Cleanup grant request sparks debate

A Charles Town City Council member wanted the city to apply for $235,000 in federal cleanup money.

A Charles Town City Council member wanted the city to apply for $235,000 in federal cleanup money.

December 04, 2002|by DAVE McMILLION

CHARLES TOWN, W.Va. - A Charles Town City Council member's attempt Monday night to acquire federal funding for a redevelopment project southwest of Charles Town started a heated debate among council members.

Council member Matt Ward wanted the council to apply for federal money that would allow the city to pay for any cleanup costs if pollution were detected at any of a number of abandoned or underutilized commercial buildings the city wants to redevelop.

Council members Randy Breeden and Geraldine Willingham expressed a number of concerns about Ward's idea.

Willingham said the city does not have time to devote to the cleanup plan because city staff members are busy working on a planned $5.5 million revitalization of the downtown area and replacing central water lines downtown.


The EPA has awarded $250,000 toward the redevelopment project, which involves coming up with new uses for empty buildings, a seven-acre parking lot, a reservoir and an old scrap yard on the southwest side of town.

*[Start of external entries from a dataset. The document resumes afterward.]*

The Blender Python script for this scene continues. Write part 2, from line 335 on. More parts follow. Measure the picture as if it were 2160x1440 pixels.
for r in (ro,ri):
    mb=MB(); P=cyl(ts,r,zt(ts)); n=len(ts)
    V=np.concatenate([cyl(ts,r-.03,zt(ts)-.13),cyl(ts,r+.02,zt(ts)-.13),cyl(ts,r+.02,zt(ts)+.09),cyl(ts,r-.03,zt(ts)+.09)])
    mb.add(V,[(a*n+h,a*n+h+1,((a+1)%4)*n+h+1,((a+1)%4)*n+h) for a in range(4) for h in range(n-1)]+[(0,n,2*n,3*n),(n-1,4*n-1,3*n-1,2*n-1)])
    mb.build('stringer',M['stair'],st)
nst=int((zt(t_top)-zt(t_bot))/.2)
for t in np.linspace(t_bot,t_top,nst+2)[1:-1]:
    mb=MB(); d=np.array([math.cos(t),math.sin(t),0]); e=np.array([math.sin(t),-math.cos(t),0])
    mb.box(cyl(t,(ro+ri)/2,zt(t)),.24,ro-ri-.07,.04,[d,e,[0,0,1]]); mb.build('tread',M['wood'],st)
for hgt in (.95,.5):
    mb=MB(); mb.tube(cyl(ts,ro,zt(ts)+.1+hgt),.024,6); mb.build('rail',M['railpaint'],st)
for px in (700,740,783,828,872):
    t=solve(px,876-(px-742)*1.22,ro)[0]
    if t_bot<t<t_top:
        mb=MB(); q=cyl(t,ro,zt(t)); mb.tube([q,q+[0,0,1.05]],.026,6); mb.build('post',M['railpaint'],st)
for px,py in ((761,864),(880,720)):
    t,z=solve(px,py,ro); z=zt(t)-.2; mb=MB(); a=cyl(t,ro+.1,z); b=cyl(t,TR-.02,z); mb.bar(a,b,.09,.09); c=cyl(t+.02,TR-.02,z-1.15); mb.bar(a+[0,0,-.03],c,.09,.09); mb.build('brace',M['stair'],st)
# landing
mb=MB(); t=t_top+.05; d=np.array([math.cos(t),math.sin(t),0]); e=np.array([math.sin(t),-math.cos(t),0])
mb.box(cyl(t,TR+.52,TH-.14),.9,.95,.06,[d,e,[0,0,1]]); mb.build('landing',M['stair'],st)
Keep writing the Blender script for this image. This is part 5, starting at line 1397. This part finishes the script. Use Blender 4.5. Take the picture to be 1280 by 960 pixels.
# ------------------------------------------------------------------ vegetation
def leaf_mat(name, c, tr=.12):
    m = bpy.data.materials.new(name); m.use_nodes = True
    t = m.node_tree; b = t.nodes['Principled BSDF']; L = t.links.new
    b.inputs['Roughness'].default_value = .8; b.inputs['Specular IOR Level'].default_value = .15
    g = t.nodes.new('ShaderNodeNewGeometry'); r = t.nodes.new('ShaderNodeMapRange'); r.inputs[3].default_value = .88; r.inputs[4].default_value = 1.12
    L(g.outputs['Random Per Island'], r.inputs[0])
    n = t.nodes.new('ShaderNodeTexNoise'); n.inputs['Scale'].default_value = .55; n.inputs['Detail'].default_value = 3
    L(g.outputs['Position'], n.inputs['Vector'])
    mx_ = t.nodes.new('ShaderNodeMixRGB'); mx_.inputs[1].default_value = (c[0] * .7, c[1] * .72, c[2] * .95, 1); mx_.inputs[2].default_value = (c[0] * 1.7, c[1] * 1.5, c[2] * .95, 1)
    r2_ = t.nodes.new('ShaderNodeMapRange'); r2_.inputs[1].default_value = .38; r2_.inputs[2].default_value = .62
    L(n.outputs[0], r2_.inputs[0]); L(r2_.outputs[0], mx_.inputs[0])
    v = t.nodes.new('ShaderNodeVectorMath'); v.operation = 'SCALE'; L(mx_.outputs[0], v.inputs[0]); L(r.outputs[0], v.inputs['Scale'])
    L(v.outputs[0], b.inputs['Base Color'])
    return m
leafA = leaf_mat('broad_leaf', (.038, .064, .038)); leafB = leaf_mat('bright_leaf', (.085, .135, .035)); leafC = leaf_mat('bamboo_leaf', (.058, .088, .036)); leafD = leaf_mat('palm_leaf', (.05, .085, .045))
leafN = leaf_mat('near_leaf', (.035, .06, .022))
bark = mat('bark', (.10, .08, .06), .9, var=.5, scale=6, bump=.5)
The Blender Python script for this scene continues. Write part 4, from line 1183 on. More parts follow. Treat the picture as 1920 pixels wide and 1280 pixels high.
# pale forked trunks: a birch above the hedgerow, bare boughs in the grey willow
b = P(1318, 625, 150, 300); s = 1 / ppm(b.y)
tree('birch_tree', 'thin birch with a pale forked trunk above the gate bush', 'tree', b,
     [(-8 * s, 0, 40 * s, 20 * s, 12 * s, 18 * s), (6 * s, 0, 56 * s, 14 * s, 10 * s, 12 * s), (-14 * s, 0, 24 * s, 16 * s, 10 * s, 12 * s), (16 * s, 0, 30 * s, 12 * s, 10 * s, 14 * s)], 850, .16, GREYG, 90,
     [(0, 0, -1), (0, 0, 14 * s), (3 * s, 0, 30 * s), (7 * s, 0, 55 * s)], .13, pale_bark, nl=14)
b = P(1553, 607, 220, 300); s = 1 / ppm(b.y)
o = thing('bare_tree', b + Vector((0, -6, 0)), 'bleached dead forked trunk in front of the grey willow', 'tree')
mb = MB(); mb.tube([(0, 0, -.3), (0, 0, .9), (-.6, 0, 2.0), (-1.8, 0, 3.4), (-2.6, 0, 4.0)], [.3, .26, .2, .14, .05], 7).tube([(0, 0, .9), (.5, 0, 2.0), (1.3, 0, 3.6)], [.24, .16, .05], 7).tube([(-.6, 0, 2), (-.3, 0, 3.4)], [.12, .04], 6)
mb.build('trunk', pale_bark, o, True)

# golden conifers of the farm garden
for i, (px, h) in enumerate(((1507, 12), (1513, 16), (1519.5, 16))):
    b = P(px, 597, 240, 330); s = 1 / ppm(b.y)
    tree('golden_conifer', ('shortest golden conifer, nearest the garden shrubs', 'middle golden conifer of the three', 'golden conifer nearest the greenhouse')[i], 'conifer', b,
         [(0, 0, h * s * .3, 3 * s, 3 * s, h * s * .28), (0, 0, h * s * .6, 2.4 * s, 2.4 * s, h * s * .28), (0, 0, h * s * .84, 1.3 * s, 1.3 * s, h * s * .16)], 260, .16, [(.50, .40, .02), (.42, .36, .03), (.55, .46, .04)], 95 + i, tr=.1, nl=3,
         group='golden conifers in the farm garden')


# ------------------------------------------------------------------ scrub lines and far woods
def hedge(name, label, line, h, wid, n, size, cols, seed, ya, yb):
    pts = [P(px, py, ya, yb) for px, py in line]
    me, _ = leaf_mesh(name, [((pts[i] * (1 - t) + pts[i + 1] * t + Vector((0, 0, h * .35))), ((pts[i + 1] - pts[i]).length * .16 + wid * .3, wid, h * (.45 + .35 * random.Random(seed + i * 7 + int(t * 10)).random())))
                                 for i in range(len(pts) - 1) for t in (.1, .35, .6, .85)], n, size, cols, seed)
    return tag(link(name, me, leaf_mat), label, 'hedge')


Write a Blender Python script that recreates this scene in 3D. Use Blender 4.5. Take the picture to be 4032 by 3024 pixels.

"We can only do so much at one time," Willingham said.

Ward wanted council members to apply for $235,000 in federal cleanup money.

Breeden said he is concerned what would happen if any cleanup costs exceeded $235,000.

Ward said he wants the city to get serious about redeveloping the area, especially in light of an accident two weeks ago in which a 10-year-old boy fell 45 feet down a shaft at the former People's Supply grain processing facility at Samuel and North streets.

The People's Supply building is in the area where the old commercial sites are located.

Willingham objected to Ward's statement, and questioned why the city should get involved in cleanup of such sites and using federal funds to do it.

"Why is it always the taxpayers?" Willingham said.

Ward, along with council members John Ward and Bill Jordan, voted in favor of the council using a letter Ward drafted to apply for the federal funds.

Council members Breeden, Violet Lowery and Russell Miller voted against it.

Willingham, who was sitting in for Mayor Randy Hilton, broke the tie vote by voting against the funding request.